An accurate calculation of project costs is made and finalised. All elements are grouped formally in order to constitute an agreement detailing all services and benefits provided.
Colour plans, sections, facades, virtual views, 3D modelling or a model are made to better understand the final appearance of the building.

The application for a building permit

The architect will gather all the information collected, the plans, descriptions and technical documents in order to make up an application for a building permit file which will then be taken up by the administration. He or she will take care of filing the application with the competent authorities and follow up the file, until the building permit has been obtained.

2- The implementation phase

Once all the studies are done and the building permit obtained comes the implementation phase itself.

The technical design

The architect will handle the technical design of the construction, in other words, the implementation of all plans, sections and elevations. All the detailed plans will be made, for all levels of the building if there are several, as well as different sections, elevations, facades and perspectives. The objective is to provide all necessary documents so that the various stakeholders have a detailed and optimal understanding of the project.

For important projects, the architect will not be alone but may call on one or more engineering firms that will work simultaneously on the areas corresponding to their specialty. The architect will then be responsible for the synthesis of the various elements and their integration into the project.

Choice of companies and planning of the implementation of the work

Now that all the technical plans and documentation are ready, it is necessary to find the companies that are capable of carrying out the work. The architect develops a request for tenders (RFT) consisting of all available technical and administrative information. The estimate of the overall budget is attached to the file as well. On the basis of this file, the companies consulted will be able to offer quotes.

Often simultaneously with the consultation of companies, the architect will carry out implementation plans on usable scales to find a location on a construction site, as well as all calculations, installation instructions and necessary specifications.

From the quotes obtained, the architect will assist project management in the selection of companies. He or she may of course use his or her past experience with certain providers to recommend them. Once the companies are selected, an agreement is established with project management, indicating a commitment on costs and completion dates to be respected.

Implementation of work

During the entire implementation of the work, the project manager (generally the architect) ensures the quality of the work and compliance with plans and deadlines. In particular, he or she verifies the compliance of earthworks and connexion with various networks, the structural work (foundations, structure) and the finishing work (waterproofing, appearance, aesthetics, etc.). He or she is also responsible for ensuring that the companies involved are normally remunerated according to their services.

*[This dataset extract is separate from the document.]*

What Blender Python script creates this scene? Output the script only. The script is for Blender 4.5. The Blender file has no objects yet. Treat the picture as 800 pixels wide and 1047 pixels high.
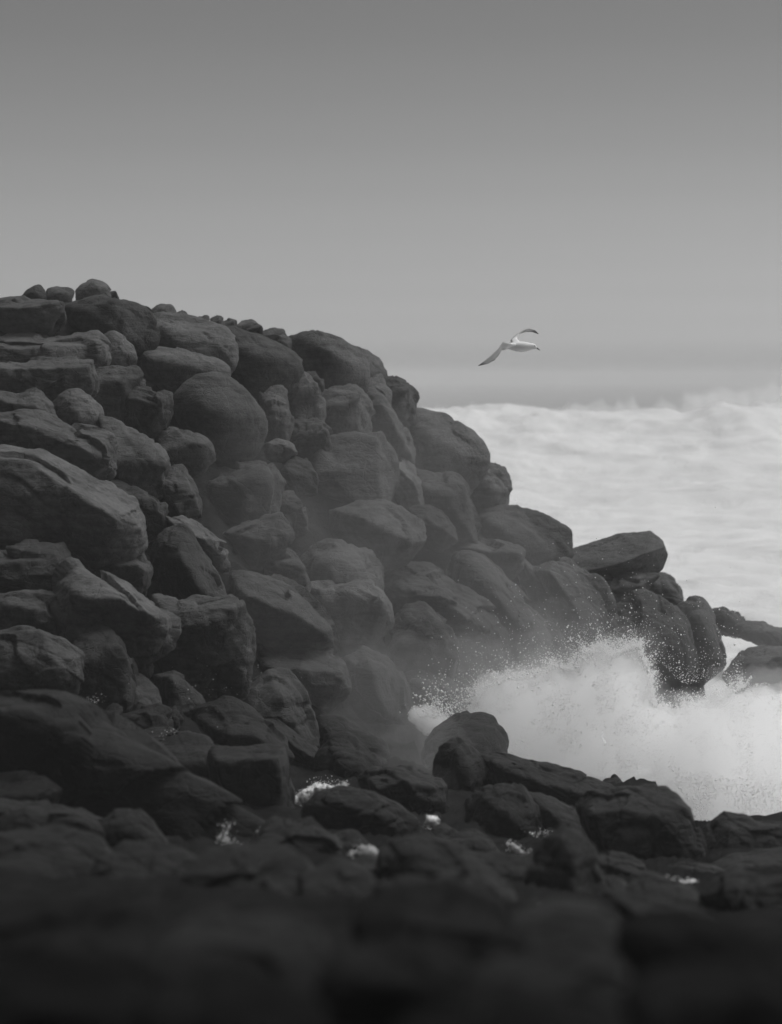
import bpy, bmesh, math, random
import numpy as np
from mathutils import Vector, Matrix

scene = bpy.context.scene
COL = scene.collection
R_ = math.radians

# ------------------------------------------------------------------ camera
FPX = 2400.0                  # focal length in photo pixels (photo 800 x 1047)
CAM = Vector((0.0, 0.0, 6.6))
PITCH = math.atan((523.5 - 385.0) / FPX)
cam_data = bpy.data.cameras.new("camera")
cam_data.sensor_fit = 'VERTICAL'
cam_data.sensor_height = 36.0
cam_data.lens = FPX / 1047.0 * 36.0
cam_data.clip_start = 0.1
cam_data.clip_end = 9000.0
cam_data.dof.use_dof = True
cam_data.dof.focus_distance = 37.0
cam_data.dof.aperture_fstop = 1.05
cam = bpy.data.objects.new("camera", cam_data)
cam.location = CAM
cam.rotation_euler = (math.pi / 2 - PITCH, 0, 0)
COL.objects.link(cam)
scene.camera = cam

RIGHT = np.array((1.0, 0, 0))
UP = np.array((0, math.sin(PITCH), math.cos(PITCH)))
FWD = np.array((0, math.cos(PITCH), -math.sin(PITCH)))
CAMN = np.array(CAM)


def at(px, py, d):
    """the point seen at photo pixel (px, py), d metres along the optical axis"""
    return CAMN + FWD * d + RIGHT * ((px - 400.0) / FPX * d) + UP * ((523.5 - py) / FPX * d)


# ------------------------------------------------------------------ depth of the shore under each pixel
COLS = [
    (-250, [(300, 39), (500, 32), (720, 27), (820, 24), (880, 20), (960, 9), (1047, 5.5), (1200, 3.2)]),
    (30, [(290, 41), (500, 35), (720, 29.5), (860, 22.5), (885, 19), (960, 9), (1047, 5.5), (1200, 3.2)]),
    (190, [(310, 45), (500, 38), (720, 31.5), (800, 27), (870, 22.5), (890, 18), (960, 9), (1047, 5.5), (1200, 3.2)]),
    (350, [(335, 49), (450, 45), (600, 41), (750, 36.5), (790, 32), (875, 22.5), (900, 18), (960, 9), (1047, 5.5), (1200, 3.2)]),
    (500, [(470, 51), (550, 48.5), (660, 45), (720, 41.5), (760, 37.5), (800, 32.5), (880, 23.5), (915, 18), (965, 9), (1047, 5.5), (1200, 3.2)]),
    (600, [(540, 53), (600, 50.5), (690, 47), (790, 35), (820, 31), (885, 23.5), (925, 18), (970, 9), (1047, 5.5), (1200, 3.2)]),
    (700, [(600, 54), (690, 48), (800, 34), (870, 26), (895, 23), (940, 17), (975, 9), (1047, 5.5), (1200, 3.2)]),
    (1000, [(600, 58), (690, 50), (800, 34), (870, 26), (900, 22), (950, 16), (975, 9), (1047, 5.5), (1200, 3.2)]),
]


def depth(px, py):
    cs = COLS
    px = min(max(px, cs[0][0]), cs[-1][0])
    for i in range(len(cs) - 1):
        if px <= cs[i + 1][0]:
            break
    t = (px - cs[i][0]) / (cs[i + 1][0] - cs[i][0])
    v = []
    for c in (cs[i], cs[i + 1]):
        xs = [a for a, b in c[1]]
        ys = [b for a, b in c[1]]
        v.append(float(np.interp(py, xs, ys)))
    return v[0] * (1 - t) + v[1] * t


# ------------------------------------------------------------------ numpy noise
def _hash(ix, iy, iz):
    h = (ix * 374761393 + iy * 668265263 + iz * 2147483647) & 0xFFFFFFFF
    h = ((h ^ (h >> 13)) * 1274126177) & 0xFFFFFFFF
    h = h ^ (h >> 16)
    return (h & 0xFFFFFF).astype(np.float64) / float(0xFFFFFF) * 2 - 1


def vnoise(p):
    i = np.floor(p).astype(np.int64)
    f = p - i
    u = f * f * f * (f * (f * 6 - 15) + 10)
    ix, iy, iz = i[:, 0], i[:, 1], i[:, 2]
    r = 0
    for dx in (0, 1):
        wx = u[:, 0] if dx else 1 - u[:, 0]
        for dy in (0, 1):
            wy = u[:, 1] if dy else 1 - u[:, 1]
            for dz in (0, 1):
                wz = u[:, 2] if dz else 1 - u[:, 2]
                r = r + wx * wy * wz * _hash(ix + dx, iy + dy, iz + dz)
    return r


def fbm(p, octaves=4, gain=0.5):
    a, s, r = 1.0, 1.0, 0
    for k in range(octaves):
        r = r + a * vnoise(p * s + 17.3 * k)
        a *= gain
        s *= 2.03
    return r


# ------------------------------------------------------------------ materials
def mat_new(name):
    m = bpy.data.materials.new(name)
    m.use_nodes = True
    nt = m.node_tree
    return m, nt, nt.nodes["Principled BSDF"]


def node(nt, t, **kw):
    n = nt.nodes.new(t)
    for k, v in kw.items():
        setattr(n, k, v)
    return n


def rock_material(name, lo, hi, rough_lo, rough_hi, bump=0.5, spec=0.5, wetline=None):
    m, nt, b = mat_new(name)
    L = nt.links.new
    tc = node(nt, 'ShaderNodeTexCoord')
    oi = node(nt, 'ShaderNodeObjectInfo')
    add = node(nt, 'ShaderNodeVectorMath', operation='MULTIPLY_ADD')
    rnd = node(nt, 'ShaderNodeVectorMath', operation='SCALE')
    rnd.inputs[0].default_value = (37.0, 91.0, 53.0)
    L(oi.outputs['Random'], rnd.inputs['Scale'])
    add.inputs[1].default_value = (1, 1, 1)
    L(tc.outputs['Object'], add.inputs[0])
    L(rnd.outputs[0], add.inputs[2])

    def noise(scale, detail, rough=0.55, src=None):
        n = node(nt, 'ShaderNodeTexNoise')
        n.inputs['Scale'].default_value = scale
        n.inputs['Detail'].default_value = detail
        n.inputs['Roughness'].default_value = rough
        L((src or add).outputs[0], n.inputs['Vector'])
        return n
    n1 = noise(1.3, 6, 0.62)
    n2 = noise(9.0, 8, 0.7)
    mp = node(nt, 'ShaderNodeMapping')
    mp.inputs['Rotation'].default_value = (0.35, 0.5, 0.2)
    mp.inputs['Scale'].default_value = (0.8, 1.0, 7.0)
    L(add.outputs[0], mp.inputs['Vector'])
    n3 = noise(1.6, 6, 0.6, mp)
    # mottling
    mx = node(nt, 'ShaderNodeMath', operation='MULTIPLY_ADD')
    mx.inputs[1].default_value = 0.55
    L(n2.outputs['Fac'], mx.inputs[0])
    s1 = node(nt, 'ShaderNodeMath', operation='MULTIPLY')
    s1.inputs[1].default_value = 0.75
    L(n1.outputs['Fac'], s1.inputs[0])
    L(s1.outputs[0], mx.inputs[2])
    s3 = node(nt, 'ShaderNodeMath', operation='MULTIPLY_ADD')
    s3.inputs[1].default_value = 0.45
    L(n3.outputs['Fac'], s3.inputs[0])
    L(mx.outputs[0], s3.inputs[2])
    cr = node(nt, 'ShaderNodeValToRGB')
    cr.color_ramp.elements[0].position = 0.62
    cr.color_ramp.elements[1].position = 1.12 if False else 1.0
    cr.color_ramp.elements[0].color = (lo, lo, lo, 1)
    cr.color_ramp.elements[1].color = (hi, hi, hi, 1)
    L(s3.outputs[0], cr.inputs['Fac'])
    mr = node(nt, 'ShaderNodeMapRange')
    mr.inputs['To Min'].default_value = 0.62
    mr.inputs['To Max'].default_value = 1.45
    L(oi.outputs['Random'], mr.inputs['Value'])
    mul = node(nt, 'ShaderNodeMix', data_type='RGBA', blend_type='MULTIPLY')
    mul.inputs['Factor'].default_value = 1.0
    L(cr.outputs['Color'], mul.inputs['A'])
    L(mr.outputs['Result'], mul.inputs['B'])
    L(mul.outputs['Result'], b.inputs['Base Color'])
    rr = node(nt, 'ShaderNodeMapRange')
    rr.inputs['From Min'].default_value = 0.35
    rr.inputs['From Max'].default_value = 0.65
    rr.inputs['To Min'].default_value = rough_lo
    rr.inputs['To Max'].default_value = rough_hi
    L(n1.outputs['Fac'], rr.inputs['Value'])
    L(rr.outputs['Result'], b.inputs['Roughness'])
    b.inputs['Specular IOR Level'].default_value = spec
    # bump: grain, pits, bedding
    vo = node(nt, 'ShaderNodeTexVoronoi', feature='DISTANCE_TO_EDGE')
    vo.inputs['Scale'].default_value = 2.2
    nd = noise(3.0, 5, 0.6)
    wv = node(nt, 'ShaderNodeVectorMath', operation='MULTIPLY_ADD')
    wv.inputs[1].default_value = (0.35, 0.35, 0.35)
    L(nd.outputs['Color'], wv.inputs[0])
    L(add.outputs[0], wv.inputs[2])
    L(wv.outputs[0], vo.inputs['Vector'])
    vr = node(nt, 'ShaderNodeMapRange')
    vr.inputs['From Max'].default_value = 0.035
    vr.inputs['To Min'].default_value = 0.0
    vr.inputs['To Max'].default_value = 1.0
    L(vo.outputs['Distance'], vr.inputs['Value'])
    n4 = noise(16.0, 9, 0.72)
    h1 = node(nt, 'ShaderNodeMath', operation='MULTIPLY_ADD')
    h1.inputs[1].default_value = 0.9
    L(n3.outputs['Fac'], h1.inputs[0])
    L(n4.outputs['Fac'], h1.inputs[2])
    h2 = node(nt, 'ShaderNodeMath', operation='MULTIPLY_ADD')
    h2.inputs[1].default_value = 0.22
    L(vr.outputs['Result'], h2.inputs[0])
    L(h1.outputs[0], h2.inputs[2])
    bp = node(nt, 'ShaderNodeBump')
    bp.inputs['Strength'].default_value = bump
    bp.inputs['Distance'].default_value = 0.06
    L(h2.outputs[0], bp.inputs['Height'])
    L(bp.outputs['Normal'], b.inputs['Normal'])
    return m


M_DRY = rock_material("weathered_rock", 0.022, 0.098, 0.7, 0.95, 0.75, 0.12)
M_WET = rock_material("wet_rock", 0.009, 0.040, 0.36, 0.7, 0.75, 0.24)
M_SOAK = rock_material("soaked_rock", 0.0025, 0.0105, 0.3, 0.6, 0.7, 0.18)

M_BED = rock_material("crevice_shade_bed", 0.006, 0.02, 0.8, 0.95, 0.8, 0.0)  # ground darkened in colour so gaps between rocks read as shaded crevices

M_FOAM, nt, b = mat_new("foam")
b.inputs['Base Color'].default_value = (0.86, 0.86, 0.86, 1)
b.inputs['Roughness'].default_value = 0.8
b.inputs['Subsurface Weight'].default_value = 0.0
n = node(nt, 'ShaderNodeTexNoise')
n.inputs['Scale'].default_value = 17.0
n.inputs['Detail'].default_value = 8
n.inputs['Roughness'].default_value = 0.7
tc = node(nt, 'ShaderNodeTexCoord')
nt.links.new(tc.outputs['Object'], n.inputs['Vector'])
cr = node(nt, 'ShaderNodeValToRGB')
cr.color_ramp.elements[0].position = 0.38
cr.color_ramp.elements[0].color = (0.30, 0.30, 0.30, 1)
cr.color_ramp.elements[1].position = 0.56
cr.color_ramp.elements[1].color = (0.86, 0.86, 0.86, 1)
nt.links.new(n.outputs['Fac'], cr.inputs['Fac'])
nt.links.new(cr.outputs['Color'], b.inputs['Base Color'])
bp = node(nt, 'ShaderNodeBump')
bp.inputs['Strength'].default_value = 0.6
bp.inputs['Distance'].default_value = 0.05
nt.links.new(n.outputs['Fac'], bp.inputs['Height'])
nt.links.new(bp.outputs['Normal'], b.inputs['Normal'])

M_FROTH, nt, b = mat_new("thin_froth")
b.inputs['Base Color'].default_value = (0.22, 0.22, 0.22, 1)
b.inputs['Roughness'].default_value = 0.5
M_DROP, nt, b = mat_new("water_drops")
b.inputs['Base Color'].default_value = (0.85, 0.85, 0.85, 1)
b.inputs['Roughness'].default_value = 0.35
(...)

The project manager is also responsible for the scheduling, planning and coordination of the project site. It is the guarantor of the organisation of the operations of the various companies, so as to optimise the construction period and thus reduce costs and delays.

3- After the work

At the end of the work, the architect verifies the quality of the services in every detail. He or she also ensures that all invoices issued by the various companies are honoured.
He or she establishes a certificate of completion of the work and ensures that it corresponds in all respects to the building permit obtained for the building.
A joint inspection is organised with the project manager. Following this visit, if both parties agree, a report of acceptance of the work is approved, possibly accompanied by a list of reservations which will have to be withdrawn thereafter. It is only once the reservations have been withdrawn that final acceptance of the work can be made.

To conclude on the phases of an architectural project

Management of an architectural project includes many complex phases, with various participants that must be managed and whose quality of services must be monitored and verified.